As singularidades representam-se
a si mesmas e aos outros, nessa relação intermitente, o fato
a constituir-se é imediato e se dá ao mesmo tempo em que
se constitui a situação.
“Jéntends par roman, une
prose que se donne pour but de totaliser une temporalisation singulière
et fictive.”(Situations ix “je-tu-il” pag.277-315).
A experiência do singular remete
à essa experiência de totalização na qual é
possível fazer uma teoria das situações. Não
se trata pois de uma narração no sentido tradicional do termo,
uma estória contada segundo os eventos de uma temporalidade analítica,
parcial.

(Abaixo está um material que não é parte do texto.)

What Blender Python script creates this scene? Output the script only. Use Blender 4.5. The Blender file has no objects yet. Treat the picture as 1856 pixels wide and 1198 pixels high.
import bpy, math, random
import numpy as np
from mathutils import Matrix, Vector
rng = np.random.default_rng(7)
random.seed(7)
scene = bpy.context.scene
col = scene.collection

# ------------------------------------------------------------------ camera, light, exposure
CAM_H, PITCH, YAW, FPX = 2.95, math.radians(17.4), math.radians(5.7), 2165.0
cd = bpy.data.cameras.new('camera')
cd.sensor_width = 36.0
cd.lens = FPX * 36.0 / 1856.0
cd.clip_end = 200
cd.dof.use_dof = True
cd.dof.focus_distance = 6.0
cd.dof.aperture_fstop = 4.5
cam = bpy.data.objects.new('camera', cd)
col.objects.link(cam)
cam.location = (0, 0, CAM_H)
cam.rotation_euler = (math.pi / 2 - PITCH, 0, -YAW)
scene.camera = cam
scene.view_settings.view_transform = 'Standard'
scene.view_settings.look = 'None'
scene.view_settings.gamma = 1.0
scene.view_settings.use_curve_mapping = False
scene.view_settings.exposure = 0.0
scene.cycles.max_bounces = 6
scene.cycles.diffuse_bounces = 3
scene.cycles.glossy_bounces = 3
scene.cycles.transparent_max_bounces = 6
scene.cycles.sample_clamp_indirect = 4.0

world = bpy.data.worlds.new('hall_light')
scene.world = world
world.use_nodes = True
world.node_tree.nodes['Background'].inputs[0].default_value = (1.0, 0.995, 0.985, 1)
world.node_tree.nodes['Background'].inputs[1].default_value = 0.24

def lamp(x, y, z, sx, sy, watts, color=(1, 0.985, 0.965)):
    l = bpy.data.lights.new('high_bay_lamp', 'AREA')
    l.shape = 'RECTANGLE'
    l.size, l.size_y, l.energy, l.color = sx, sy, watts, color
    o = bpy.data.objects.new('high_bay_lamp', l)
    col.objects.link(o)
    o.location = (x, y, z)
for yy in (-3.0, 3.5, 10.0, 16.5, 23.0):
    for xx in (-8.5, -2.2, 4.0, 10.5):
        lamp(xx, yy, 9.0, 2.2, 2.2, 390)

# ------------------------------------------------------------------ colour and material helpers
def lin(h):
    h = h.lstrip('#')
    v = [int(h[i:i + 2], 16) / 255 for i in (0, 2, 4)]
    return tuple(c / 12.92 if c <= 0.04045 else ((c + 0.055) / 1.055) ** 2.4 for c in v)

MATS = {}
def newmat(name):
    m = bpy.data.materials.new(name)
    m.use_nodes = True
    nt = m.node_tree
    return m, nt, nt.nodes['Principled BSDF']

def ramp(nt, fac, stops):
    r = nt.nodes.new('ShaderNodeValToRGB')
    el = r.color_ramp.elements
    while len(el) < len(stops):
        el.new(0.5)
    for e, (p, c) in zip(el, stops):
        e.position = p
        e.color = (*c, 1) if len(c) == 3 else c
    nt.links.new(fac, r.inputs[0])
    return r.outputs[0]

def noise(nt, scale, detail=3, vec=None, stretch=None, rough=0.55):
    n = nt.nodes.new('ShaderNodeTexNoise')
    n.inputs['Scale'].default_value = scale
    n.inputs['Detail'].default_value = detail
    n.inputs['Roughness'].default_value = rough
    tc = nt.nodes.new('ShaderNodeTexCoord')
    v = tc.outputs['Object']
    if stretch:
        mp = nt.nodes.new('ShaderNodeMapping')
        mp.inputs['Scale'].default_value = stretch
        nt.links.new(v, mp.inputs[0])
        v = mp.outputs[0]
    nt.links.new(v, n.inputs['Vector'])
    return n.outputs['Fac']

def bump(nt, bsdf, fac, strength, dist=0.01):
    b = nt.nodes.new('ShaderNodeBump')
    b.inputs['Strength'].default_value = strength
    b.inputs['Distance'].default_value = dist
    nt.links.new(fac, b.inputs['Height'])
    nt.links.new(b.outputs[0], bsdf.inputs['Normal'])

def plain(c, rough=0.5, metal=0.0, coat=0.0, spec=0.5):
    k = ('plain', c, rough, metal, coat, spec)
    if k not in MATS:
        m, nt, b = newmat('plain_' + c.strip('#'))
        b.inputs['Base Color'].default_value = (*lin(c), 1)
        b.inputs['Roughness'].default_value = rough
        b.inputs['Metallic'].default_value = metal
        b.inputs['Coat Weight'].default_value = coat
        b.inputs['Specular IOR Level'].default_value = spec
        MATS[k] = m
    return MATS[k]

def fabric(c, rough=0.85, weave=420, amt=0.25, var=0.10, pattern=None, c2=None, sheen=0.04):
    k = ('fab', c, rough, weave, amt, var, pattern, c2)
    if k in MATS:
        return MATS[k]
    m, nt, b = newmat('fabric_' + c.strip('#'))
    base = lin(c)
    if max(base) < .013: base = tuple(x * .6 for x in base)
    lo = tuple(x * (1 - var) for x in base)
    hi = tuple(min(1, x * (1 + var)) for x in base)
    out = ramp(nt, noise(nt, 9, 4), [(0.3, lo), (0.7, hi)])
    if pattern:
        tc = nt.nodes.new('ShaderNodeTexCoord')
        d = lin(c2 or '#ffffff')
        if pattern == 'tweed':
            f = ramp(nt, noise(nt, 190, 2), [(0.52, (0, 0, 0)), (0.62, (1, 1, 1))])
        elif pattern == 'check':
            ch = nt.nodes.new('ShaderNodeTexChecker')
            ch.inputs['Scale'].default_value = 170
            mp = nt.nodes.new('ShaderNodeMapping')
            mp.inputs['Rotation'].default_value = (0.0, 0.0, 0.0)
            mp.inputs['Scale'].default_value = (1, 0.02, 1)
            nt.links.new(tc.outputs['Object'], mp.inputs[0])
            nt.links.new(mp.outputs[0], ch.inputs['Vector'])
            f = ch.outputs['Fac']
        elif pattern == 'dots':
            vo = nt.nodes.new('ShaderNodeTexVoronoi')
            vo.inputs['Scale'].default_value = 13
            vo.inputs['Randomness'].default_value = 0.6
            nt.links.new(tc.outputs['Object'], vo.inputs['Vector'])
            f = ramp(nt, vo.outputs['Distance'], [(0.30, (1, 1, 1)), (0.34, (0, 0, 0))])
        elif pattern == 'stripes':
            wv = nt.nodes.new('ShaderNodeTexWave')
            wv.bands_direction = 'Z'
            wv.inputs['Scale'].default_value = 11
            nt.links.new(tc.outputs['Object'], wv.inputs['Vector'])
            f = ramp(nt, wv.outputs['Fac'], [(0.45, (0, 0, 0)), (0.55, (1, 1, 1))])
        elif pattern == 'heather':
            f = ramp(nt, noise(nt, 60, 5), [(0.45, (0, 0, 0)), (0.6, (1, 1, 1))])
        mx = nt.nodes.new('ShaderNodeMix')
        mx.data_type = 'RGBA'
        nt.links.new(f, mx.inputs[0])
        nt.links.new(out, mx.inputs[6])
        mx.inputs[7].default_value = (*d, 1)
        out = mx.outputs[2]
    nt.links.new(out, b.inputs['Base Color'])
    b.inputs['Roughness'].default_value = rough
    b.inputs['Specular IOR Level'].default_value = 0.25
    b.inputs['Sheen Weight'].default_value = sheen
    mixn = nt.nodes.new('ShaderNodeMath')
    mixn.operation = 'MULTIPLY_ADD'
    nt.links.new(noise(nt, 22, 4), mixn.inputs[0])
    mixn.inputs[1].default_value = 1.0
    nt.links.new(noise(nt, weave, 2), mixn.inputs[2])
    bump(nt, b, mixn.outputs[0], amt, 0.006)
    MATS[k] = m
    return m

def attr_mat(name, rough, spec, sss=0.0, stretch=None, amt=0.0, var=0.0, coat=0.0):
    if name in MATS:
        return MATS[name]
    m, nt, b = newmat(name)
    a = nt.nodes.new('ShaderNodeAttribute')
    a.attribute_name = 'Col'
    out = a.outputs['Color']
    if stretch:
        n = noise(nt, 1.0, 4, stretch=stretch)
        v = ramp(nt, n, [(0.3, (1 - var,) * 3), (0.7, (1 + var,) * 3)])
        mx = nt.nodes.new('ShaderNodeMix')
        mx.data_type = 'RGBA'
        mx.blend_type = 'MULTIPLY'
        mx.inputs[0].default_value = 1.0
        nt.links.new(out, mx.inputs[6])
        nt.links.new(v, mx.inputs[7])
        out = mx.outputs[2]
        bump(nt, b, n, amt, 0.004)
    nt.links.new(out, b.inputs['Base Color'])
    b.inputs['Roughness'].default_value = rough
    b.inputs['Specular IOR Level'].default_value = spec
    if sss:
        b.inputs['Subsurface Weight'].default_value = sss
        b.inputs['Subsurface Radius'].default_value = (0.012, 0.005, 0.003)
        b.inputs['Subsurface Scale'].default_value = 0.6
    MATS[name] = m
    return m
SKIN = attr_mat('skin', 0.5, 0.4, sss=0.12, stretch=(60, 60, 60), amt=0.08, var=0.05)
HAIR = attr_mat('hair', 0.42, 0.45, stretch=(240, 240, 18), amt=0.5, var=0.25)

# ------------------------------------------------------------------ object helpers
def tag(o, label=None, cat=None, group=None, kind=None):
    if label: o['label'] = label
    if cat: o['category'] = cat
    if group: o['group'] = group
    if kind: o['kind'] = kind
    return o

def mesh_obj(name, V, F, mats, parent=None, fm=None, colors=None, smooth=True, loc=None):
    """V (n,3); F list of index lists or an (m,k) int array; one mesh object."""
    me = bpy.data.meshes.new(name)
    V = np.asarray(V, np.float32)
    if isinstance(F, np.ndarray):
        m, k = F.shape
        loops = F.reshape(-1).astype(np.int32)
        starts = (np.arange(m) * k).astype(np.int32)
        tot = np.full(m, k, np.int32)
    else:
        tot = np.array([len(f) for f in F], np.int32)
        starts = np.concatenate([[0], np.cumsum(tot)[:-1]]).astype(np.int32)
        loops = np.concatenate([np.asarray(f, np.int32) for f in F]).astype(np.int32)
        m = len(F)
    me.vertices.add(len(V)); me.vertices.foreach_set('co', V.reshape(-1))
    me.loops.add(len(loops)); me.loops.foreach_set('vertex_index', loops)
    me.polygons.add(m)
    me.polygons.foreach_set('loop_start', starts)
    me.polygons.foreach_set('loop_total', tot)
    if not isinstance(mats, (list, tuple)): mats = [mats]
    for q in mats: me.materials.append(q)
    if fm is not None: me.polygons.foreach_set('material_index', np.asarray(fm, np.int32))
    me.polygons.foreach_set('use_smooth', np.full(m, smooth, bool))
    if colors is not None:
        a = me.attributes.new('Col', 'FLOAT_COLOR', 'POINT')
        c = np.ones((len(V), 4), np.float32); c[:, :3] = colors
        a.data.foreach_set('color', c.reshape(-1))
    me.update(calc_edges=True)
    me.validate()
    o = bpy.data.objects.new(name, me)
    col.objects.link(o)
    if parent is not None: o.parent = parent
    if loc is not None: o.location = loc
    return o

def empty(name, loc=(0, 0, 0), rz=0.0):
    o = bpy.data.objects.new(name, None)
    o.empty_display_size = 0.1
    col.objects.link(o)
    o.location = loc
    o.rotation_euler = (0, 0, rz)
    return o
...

Com a função da literatura organizada pela facticidade
histórica do homem às voltas de uma realidade objetiva, o
escritor não terá aí apenas um termo do qual falar,
mas encontrará também uma urgência e uma atualidade
inescapável nessa mesma realidade objetiva.
Sua geração
não teve escolha. “Brutalmente reintegrados à história,
éramos acuados a fazer uma literatura de historicidade”.
( “Que é Literatura”Pg. 159). Pode-se
falar portanto em uma reincorporação violenta com a história.

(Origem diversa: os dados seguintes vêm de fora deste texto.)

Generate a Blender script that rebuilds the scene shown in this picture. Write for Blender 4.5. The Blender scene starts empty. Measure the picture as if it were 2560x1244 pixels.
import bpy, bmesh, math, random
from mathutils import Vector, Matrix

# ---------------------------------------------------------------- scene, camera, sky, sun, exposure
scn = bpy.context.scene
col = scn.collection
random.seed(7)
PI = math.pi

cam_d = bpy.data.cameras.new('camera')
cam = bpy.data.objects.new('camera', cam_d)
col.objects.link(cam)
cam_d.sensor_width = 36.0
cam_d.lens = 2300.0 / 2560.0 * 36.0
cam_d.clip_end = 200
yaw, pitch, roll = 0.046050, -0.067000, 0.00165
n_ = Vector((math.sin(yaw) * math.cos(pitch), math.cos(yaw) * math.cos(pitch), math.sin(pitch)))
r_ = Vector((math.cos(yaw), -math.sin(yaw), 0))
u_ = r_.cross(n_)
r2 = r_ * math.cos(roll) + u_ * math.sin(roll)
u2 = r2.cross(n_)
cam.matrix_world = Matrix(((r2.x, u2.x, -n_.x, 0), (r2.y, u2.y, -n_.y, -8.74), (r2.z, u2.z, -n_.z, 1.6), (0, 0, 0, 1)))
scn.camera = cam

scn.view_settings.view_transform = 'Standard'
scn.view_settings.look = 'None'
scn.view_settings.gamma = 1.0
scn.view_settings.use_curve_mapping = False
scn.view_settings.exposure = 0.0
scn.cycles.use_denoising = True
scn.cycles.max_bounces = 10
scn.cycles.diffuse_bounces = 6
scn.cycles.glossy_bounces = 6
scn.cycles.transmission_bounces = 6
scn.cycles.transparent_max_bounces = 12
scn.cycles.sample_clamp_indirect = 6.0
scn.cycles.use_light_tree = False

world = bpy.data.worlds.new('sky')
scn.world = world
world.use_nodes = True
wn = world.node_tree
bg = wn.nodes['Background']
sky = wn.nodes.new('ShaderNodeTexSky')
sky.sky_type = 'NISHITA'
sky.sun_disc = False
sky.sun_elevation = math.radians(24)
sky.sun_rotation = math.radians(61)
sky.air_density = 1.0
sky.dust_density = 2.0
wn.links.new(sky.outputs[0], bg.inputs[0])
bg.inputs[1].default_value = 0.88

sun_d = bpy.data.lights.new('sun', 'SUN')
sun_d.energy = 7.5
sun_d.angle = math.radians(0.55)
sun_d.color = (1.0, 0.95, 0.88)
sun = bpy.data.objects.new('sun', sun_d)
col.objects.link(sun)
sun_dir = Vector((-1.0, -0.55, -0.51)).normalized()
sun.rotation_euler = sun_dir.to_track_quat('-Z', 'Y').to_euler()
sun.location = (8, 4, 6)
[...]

As gerações que precederam a de Sartre não vislumbraram
esse aspecto coercitivo e inelutável das circunstâncias históricas.

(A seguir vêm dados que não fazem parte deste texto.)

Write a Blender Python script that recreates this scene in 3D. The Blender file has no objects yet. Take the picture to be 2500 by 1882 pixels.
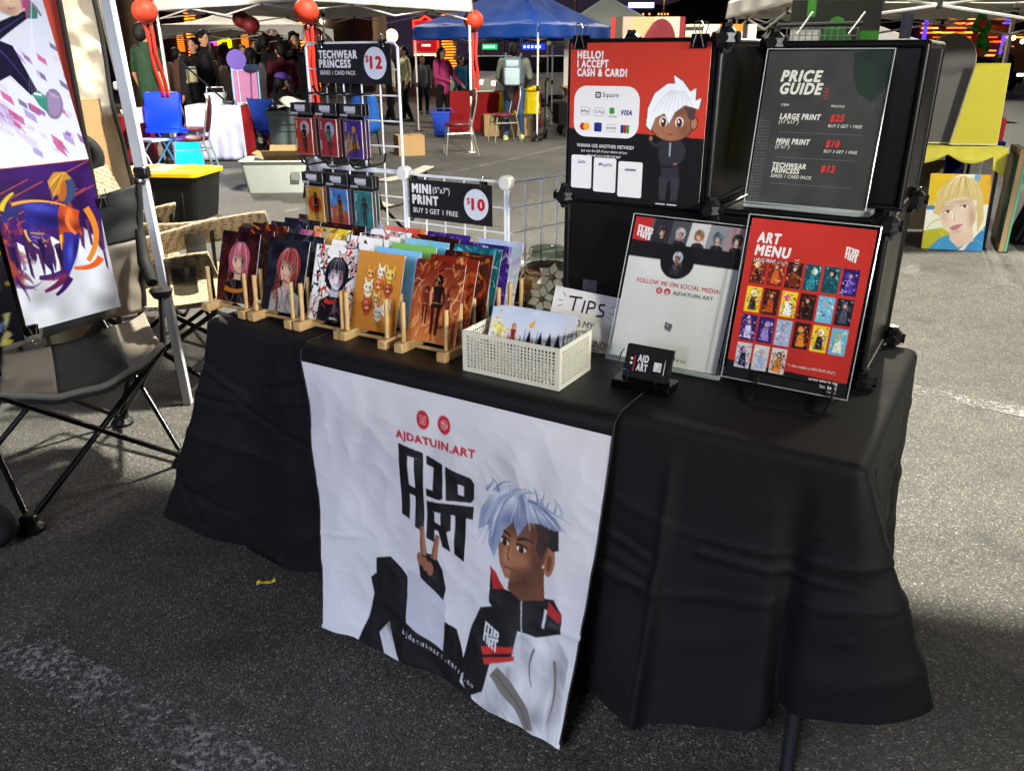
import bpy, bmesh, math, random
import numpy as np
from mathutils import Vector, Matrix, noise as mnoise
from mathutils.geometry import tessellate_polygon
C = bpy.context
SC = C.scene
COL = SC.collection
R = math.radians
rnd = random.Random(7)

# ------------------------------------------------------------------ camera
CAM_H, PITCH, FPX = 1.44, R(21.9), 1990.0
cam = bpy.data.cameras.new('camera')
cam.sensor_width = 36.0
cam.lens = 36.0 * FPX / 2500.0
cam.clip_start, cam.clip_end = 0.05, 3000
cob = bpy.data.objects.new('camera', cam)
cob.location = (0, 0, CAM_H)
cob.rotation_euler = (R(90) - PITCH, 0, 0)
COL.objects.link(cob)
SC.camera = cob

# ------------------------------------------------------------------ night sky
w = bpy.data.worlds.new("World")
SC.world = w
w.use_nodes = True
nt = w.node_tree
bg = nt.nodes['Background']
tc = nt.nodes.new('ShaderNodeTexCoord')
sep = nt.nodes.new('ShaderNodeSeparateXYZ')
rmp = nt.nodes.new('ShaderNodeValToRGB')
nt.links.new(tc.outputs['Generated'], sep.inputs[0])
nt.links.new(sep.outputs['Z'], rmp.inputs[0])
rmp.color_ramp.elements[0].color = (0.020, 0.013, 0.024, 1)
rmp.color_ramp.elements[0].position = 0.0
rmp.color_ramp.elements[1].color = (0.012, 0.012, 0.024, 1)
rmp.color_ramp.elements[1].position = 0.5
nt.links.new(rmp.outputs[0], bg.inputs[0])
bg.inputs[1].default_value = 1.0

# ------------------------------------------------------------------ lamps of the car park and street, and added fill spots
def lamp(name, loc, target, power, color, size=90, radius=0.15, blend=0.4, kind='SPOT'):
    l = bpy.data.lights.new(name, kind)
    l.energy = power
    l.color = color
    l.shadow_soft_size = radius
    if kind == 'SPOT':
        l.spot_size = R(size)
        l.spot_blend = blend
    o = bpy.data.objects.new(name, l)
    o.location = loc
    d = Vector(target) - Vector(loc)
    o.rotation_euler = d.to_track_quat('-Z', 'Y').to_euler()
    COL.objects.link(o)
    return o
lamp('flood_or_fill_lamp', (2.2, 4.6, 9.0), (1.2, 4.6, 0), 12800, (1.0, 0.95, 0.79), 130, 0.3)
lamp('flood_or_fill_lamp', (-12, 26, 12.0), (-5, 16, 0), 9000, (1.0, 0.90, 0.72), 130, 0.4)
lamp('flood_or_fill_lamp', (14, 30, 12.0), (8, 20, 0), 9000, (1.0, 0.93, 0.80), 130, 0.4)
lamp('flood_or_fill_lamp', (-6.4, 6.5, 2.5), (-4.2, 15, 1.95), 2600, (1.0, 0.92, 0.80), 34, 0.3)  # added spot, brightens the left crowd from under canopy height
lamp('flood_or_fill_lamp', (3.2, 8.4, 5.0), (-0.2, 17, 1.2), 800, (1.0, 0.95, 0.84), 70, 0.3)  # added spot for the people around the blue canopy
lamp('flood_or_fill_lamp', (7.0, -1.0, 5.0), (3.6, 6.8, 0.8), 2500, (1.0, 0.95, 0.84), 24, 0.4, 0.6)  # added spot, lifts the portrait and boards out of the canopy's shade
lamp('flood_or_fill_lamp', (-3.4, -4.6, 2.9), (-0.40, 2.4, 1.28), 850, (0.68, 0.74, 1.0), 21, 0.7, 1.0)
lamp('flood_or_fill_lamp', (4.6, -6.0, 2.9), (0.62, 1.95, 1.25), 4300, (1.0, 0.95, 0.82), 13, 0.6, 0.9)
lamp('flood_or_fill_lamp', (5.5, -3.5, 2.4), (-1.5, 2.8, 1.35), 2900, (0.90, 0.94, 1.0), 13, 0.4, 0.7)  # made-up low spot aimed at the posters, slipping under the canopy edge
lamp('flood_or_fill_lamp', (-3.0, -5.0, 6.0), (0.0, 1.3, 0), 2300, (0.80, 0.85, 1.0), 75, 1.2, 0.8)  # added soft fill for the near asphalt
lamp('flood_or_fill_lamp', (-4.5, -3.0, 3.6), (-3.2, 5.5, 1.3), 1500, (1.0, 0.93, 0.78), 13, 0.3, 0.6)  # added spot that brightens the canvas wall
lamp('flood_or_fill_lamp', (9.0, 9.0, 6.5), (0.8, 1.9, 0.8), 1100, (1.0, 0.93, 0.74), 40, 1.2)

SC.view_settings.view_transform = 'Standard'
SC.view_settings.look = 'None'
SC.view_settings.exposure = 0.4
SC.view_settings.gamma = 1.0

# ------------------------------------------------------------------ measuring helpers
COS_P, SIN_P = math.cos(PITCH), math.sin(PITCH)
def ray(u, v):
    x = (u - 1250) / FPX; y = (941 - v) / FPX
    return Vector((x, COS_P + y * SIN_P, -SIN_P + y * COS_P))
def at(u, v, z=0.0):                       # the point at height z on the sight line of a measured photo point
    d = ray(u, v); t = (z - CAM_H) / d.z
    return Vector((0, 0, CAM_H)) + d * t
def py(u, v, Y):                           # the point at depth Y on that line
    d = ray(u, v)
    return Vector((0, 0, CAM_H)) + d * (Y / d.y)

# ------------------------------------------------------------------ materials
def lin(c):
    if isinstance(c, str):
        c = c.lstrip('#'); c = [int(c[i:i + 2], 16) / 255 for i in (0, 2, 4)]
    return tuple(x / 12.92 if x <= 0.04045 else ((x + 0.055) / 1.055) ** 2.4 for x in c)
_mats = {}
def M(name, color='#808080', rough=0.5, metal=0.0, var=0.0, vs=8.0, bump=0.0, bs=60.0, spec=0.5, emit=0.0, alpha=1.0, trans=0.0, ior=1.45, weave=False, coat=0.0, sheen=0.0):
    if name in _mats: return _mats[name]
    m = bpy.data.materials.new(name); m.use_nodes = True
    n = m.node_tree.nodes; L = m.node_tree.links
    b = n['Principled BSDF']
    col = lin(color)
    b.inputs['Base Color'].default_value = (*col, 1)
    b.inputs['Roughness'].default_value = rough
    b.inputs['Metallic'].default_value = metal
    b.inputs['Specular IOR Level'].default_value = spec
    b.inputs['IOR'].default_value = ior
    b.inputs['Alpha'].default_value = alpha
    b.inputs['Transmission Weight'].default_value = trans
    b.inputs['Coat Weight'].default_value = coat
    b.inputs['Sheen Weight'].default_value = sheen
    if emit > 0:
        b.inputs['Emission Color'].default_value = (*col, 1)
        b.inputs['Emission Strength'].default_value = emit
    tcn = n.new('ShaderNodeTexCoord')
    if var > 0:
        t = n.new('ShaderNodeTexNoise'); t.inputs['Scale'].default_value = vs; t.inputs['Detail'].default_value = 6
        L.new(tcn.outputs['Object'], t.inputs['Vector'])
        mx = n.new('ShaderNodeMix'); mx.data_type = 'RGBA'
        mx.inputs['A'].default_value = (*[max(0, c * (1 - var)) for c in col], 1)
        mx.inputs['B'].default_value = (*[min(1, c * (1 + var)) for c in col], 1)
        L.new(t.outputs['Fac'], mx.inputs['Factor'])
        L.new(mx.outputs['Result'], b.inputs['Base Color'])
        mr = n.new('ShaderNodeMapRange')
        mr.inputs['To Min'].default_value = max(0.02, rough - 0.12); mr.inputs['To Max'].default_value = min(1, rough + 0.12)
        L.new(t.outputs['Fac'], mr.inputs['Value']); L.new(mr.outputs[0], b.inputs['Roughness'])
    if bump > 0:
        if weave:
            t2 = n.new('ShaderNodeTexWave'); t2.inputs['Scale'].default_value = bs; t2.inputs['Distortion'].default_value = 1.5
        else:
            t2 = n.new('ShaderNodeTexNoise'); t2.inputs['Scale'].default_value = bs; t2.inputs['Detail'].default_value = 4
        L.new(tcn.outputs['Object'], t2.inputs['Vector'])
        bp = n.new('ShaderNodeBump'); bp.inputs['Strength'].default_value = bump; bp.inputs['Distance'].default_value = 0.01
        L.new(t2.outputs['Fac'], bp.inputs['Height']); L.new(bp.outputs[0], b.inputs['Normal'])
    _mats[name] = m
    return m
def ink(name='printed_ink', rough=0.32, emit=0.0, bump=0.0, spec=0.5):          # colour printed on paper, card or cloth
    if name in _mats: return _mats[name]
    m = bpy.data.materials.new(name); m.use_nodes = True
    n = m.node_tree.nodes; L = m.node_tree.links; b = n['Principled BSDF']
    a = n.new('ShaderNodeAttribute'); a.attribute_name = 'Col'
    L.new(a.outputs['Color'], b.inputs['Base Color'])
    b.inputs['Roughness'].default_value = rough; b.inputs['Specular IOR Level'].default_value = spec
    if emit:
        L.new(a.outputs['Color'], b.inputs['Emission Color']); b.inputs['Emission Strength'].default_value = emit
    if bump:
        tcn = n.new('ShaderNodeTexCoord')
        t2 = n.new('ShaderNodeTexNoise'); t2.inputs['Scale'].default_value = 7; t2.inputs['Detail'].default_value = 5
        L.new(tcn.outputs['Object'], t2.inputs['Vector'])
        bp = n.new('ShaderNodeBump'); bp.inputs['Strength'].default_value = bump; bp.inputs['Distance'].default_value = 0.02
        L.new(t2.outputs['Fac'], bp.inputs['Height']); L.new(bp.outputs[0], b.inputs['Normal'])
    _mats[name] = m
    return m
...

Redescoberta a função da literatura, sua geração
se depara com um tema que não pode ser ignorado. Assim, diante desta
surpreendente situação o escritor deve assumir a historicidade.(2)
Esse rigor característico
da própria função da literatura impõe à
narração do romance certas perspectivas também rigorosamente
determinadas. Todo o construto lógico-onológico das situações
são elaborados, tudo sempre em vista à estrutura básica
da posição do sujeito no mundo. Assim, paralelamente à
falta de narrativa interna nos romances, vê-se a desconcentração
da atitude positiva frente aos acontecimentos. O “herói”, por assim
dizer, não tem de estar necessariamente de posse da atitude moral
, isto é, não cabe a ele necessariamente a absolutização
ou universalidade de seus atos Agem por vezes, ao contrário,
por deliberação gratuita, sem intenção, sem
“atividade”, sem compromisso. Sua mente, como a dos demais personagens
é semi-lúcida, semi-obscura, mas nunca totalmente obscura
ou totalmente lúcida. Isso explica em partes a razão
porque Sartre não apresenta em seus romances uma personagem que
representaria em seu total rigor suas condições filosóficas
impostas por suas concepções da estrutura do Para-si. Uma
personagem que encarnasse esse rigor estóico de plena positividade
e autencidade falsearia a narrativa sartreana que se pretende sobretudo
realista(em sentido fraco). (3) Uma consciência plena, tal como reinvidica
a noção da ontologia fenominológica de Sartre,
não implica necessariamente em conduta de boa-fé, de translucidez,
conduta de liberdade positiva. Quando nunca, ao contrário, fecha-se
os atos na espectativa mascaradora de se “libertar” da liberdade na espectativa
mascaradora de se “libertar” da liberdade. E essa é aqui e ali as
atitudes das personagens sartreanas.
A má-fé
é delineada também pela estrutura da consciência. Define-se
a má-fé por sua extensão delimitada à metafísica
da existência. Pode-se tentar ingenuamente velar o mundo dado dos
fatos para os outros; mas não se vela ingenuamente este mundo para
si. A má-fé aparece sempre para si pois quando ela é
içada feito instrumento de consolo, quando é sacada da manga
feito recurso ad hoc numa tentativa desesperadora de salvar um dogmatismo,
quando postiça alavancagem é inserida para disfarçar
defeitos feito Deus ex machina, tem-se um desvio no aparecer, uma interrupção
na superfície como verniz, tem-se uma evasão da transparência.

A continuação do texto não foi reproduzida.